In the submitted filing, Morgan Stanley outlined its plans for a Bitcoin Trust and a Solana Trust, each designed to hold the respective cryptocurrencies.
Notably, the Solana product will include an allocation for staking, a process that enables holders to earn rewards by allowing their tokens to be used to support the blockchain network. These trusts will be sponsored by Morgan Stanley Investment Management Inc., according to the filings.
This latest move by Morgan Stanley follows its decision in October 2025 to empower its financial advisers to offer crypto investments to clients across various account types.
In a paper published by the bank’s Global Investment Committee, a recommendation emerged suggesting that clients consider a maximum crypto allocation of 4%.
The committee characterized cryptocurrencies, particularly Bitcoin, as a speculative yet increasingly popular asset class, likening Bitcoin to a scarce resource akin to “digital gold.”
The launch of the Bitcoin and Solana exchange-traded funds is a significant move toward expanding Morgan Stanley’s presence in the cryptocurrency industry, which is widely regarded by traditional financial institutions as a financial sector with tremendous growth potential.
This development comes two years after the Securities and Exchange Commission approval of the first US-listed spot Bitcoin exchange traded fund, propelling institutional interest in digital assets.
The backdrop of growing regulatory clarity under US President Donald Trump has further encouraged traditional finance companies to diversify into digital assets, which were previously viewed primarily as speculative investments.
The recent appointment of Paul Atkins, a pro-crypto advocate, as head of the SEC, alongside the agency’s recent regulatory moves towards digital assets, suggests that the approval process for these new crypto ETFs could be favourable and timely.
Additionally, in December, the Office of the Comptroller of the Currency (OCC) granted banks the ability to act as intermediaries for cryptocurrency transactions.
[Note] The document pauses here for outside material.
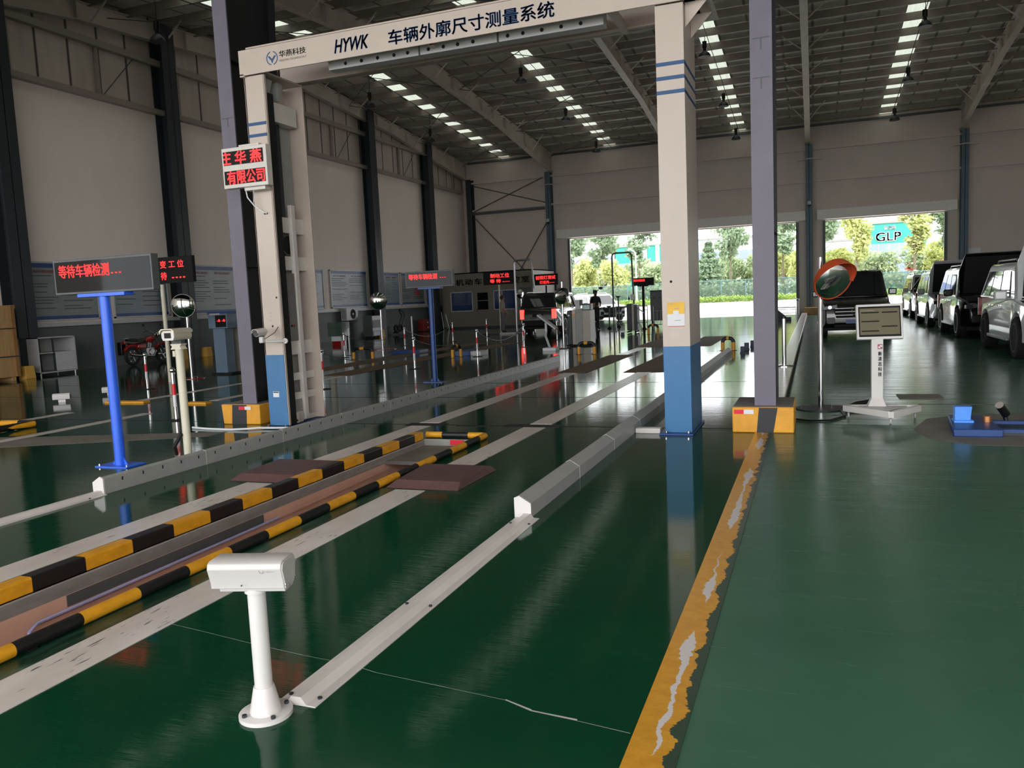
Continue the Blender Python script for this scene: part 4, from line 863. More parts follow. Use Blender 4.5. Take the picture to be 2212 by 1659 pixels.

This regulatory shift suggests a narrowing divide between the conventional financial sector and the burgeoning world of digital assets.
At the time of writing, Bitcoin has managed to hold onto the gains seen on Monday, when it briefly surged towards a two-month high of $94,800. Currently, the market’s leading cryptocurrency is attempting to consolidate at $93,920.
Similarly, Solana has climbed back above $142, marking a significant 14% increase over the past seven days. However, this still leaves the altcoin 51% below its all-time high of $293 reached last year.